The real Relative Usage defined....
Let's look at it another way. Similar situation, but I bought my house for $ 500,000 10 years ago, my friend in another state bought his for $ 1,000,000 just last month. Both houses appraise for $ 1,000,000. Let's say we decide to exchange usage. It would be fair to exchange at a 1-1 rate, right? Both houses are worth the same. But, my friend thinks that because he paid twice as much he should get 2-1 in the exchange. Sure doesn't seem fair, does it? This is exactly what Wyndham is doing.
Let's also look at Marriott. If I bought a Platinum week at Marriott Summit Ridge in 1997 for $ 20,000 is it worth any less than a current $ 40,000 Platinum week at the same resort? No. How does Marriott make their money when the cost of real estate and building keeps going up? They charge more. Duh. Just what Wyndham isn't doing.
I know that you know this, but for others, it may be a fresh look.
Relative Usage demands that the NEW condo be worth EXACTLY the same as the AVERAGE of the existing 5,000 condos - that's very hard to do. What then?
(I'm going to make up numbers since no audits have ever been done at WM. This has math in it and I will summarize my findings at the end)
The average WM 2BR condo appraises out to $225k and Wyndham builds/buys a condo in an area that a comparable condo costs $300k - what to do?
We need more information - the average $225k WM 2BR condo generates 350,000 WM credits during the year and the new condo generates 300,000 WM credits - how do we compare this? Simple:
We must break down the above to cost per WM credit generated:
Existing average 2BR WM condo:
$225,000/350,000 WM credits = 64¢ per WM credit
Basically the 10,000 WM credits needed in a Red week appraise out to $6,400.
New Wyndham condo:
$300,000/300,000 = $1.00 per WM credit
10,000 WM credits in a Red Week appraise out to $10,000.
The new condo is worth a lot more than the average WM condo so we now simply adjust the number of WM credits needed to stay 1 week in Red season. Instead of 10,000 WM credits per 2BR Red week Wyndham is demanding $10,000/$6,400 * 10,000 = 15,625 WM credits or round to 16,000.
Conclusion:
In the above example Wyndham is going to demand that 16,000 WM credits be spent by WM owners to stay 1 week at the new 2BR Red week unit.
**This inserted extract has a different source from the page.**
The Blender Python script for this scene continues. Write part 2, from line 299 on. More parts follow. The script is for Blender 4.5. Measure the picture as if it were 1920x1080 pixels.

This IS the very definition of Relative Usage and Wyndham is correct to demand more credits.
All this is so simple if we just demand appraisals of existing WM condos – something only I have proposed over the years. Without this information we must defer to Wyndham’s answer.
You can't have it both ways guys - demand 10,000 WM credits when you have NO evidence that this is the correct answer - it's not.
P.S.
This is the kind of detail that the founders of WM left out of the documents – what the heck Relative Usage is and how the heck to calculate it. Without this fundamental definition Wyndham is correct to leave you guys in the dust and use their own. Our founders were a bunch of window salesmen - and this is exactly the mess one would expect from them.
This is the FIRST piece of business the WM BOD must address – get the definitions of WM in writing - down to the very math.
Anyone running around crying “Relative Use” violation have nothing to base your claims on – nothing.
And of course a WM CEO and a management team should be doing all of this and not 5 BOD members who meet once in a while and who’s toughest decision is “Chicken or beef for lunch?”.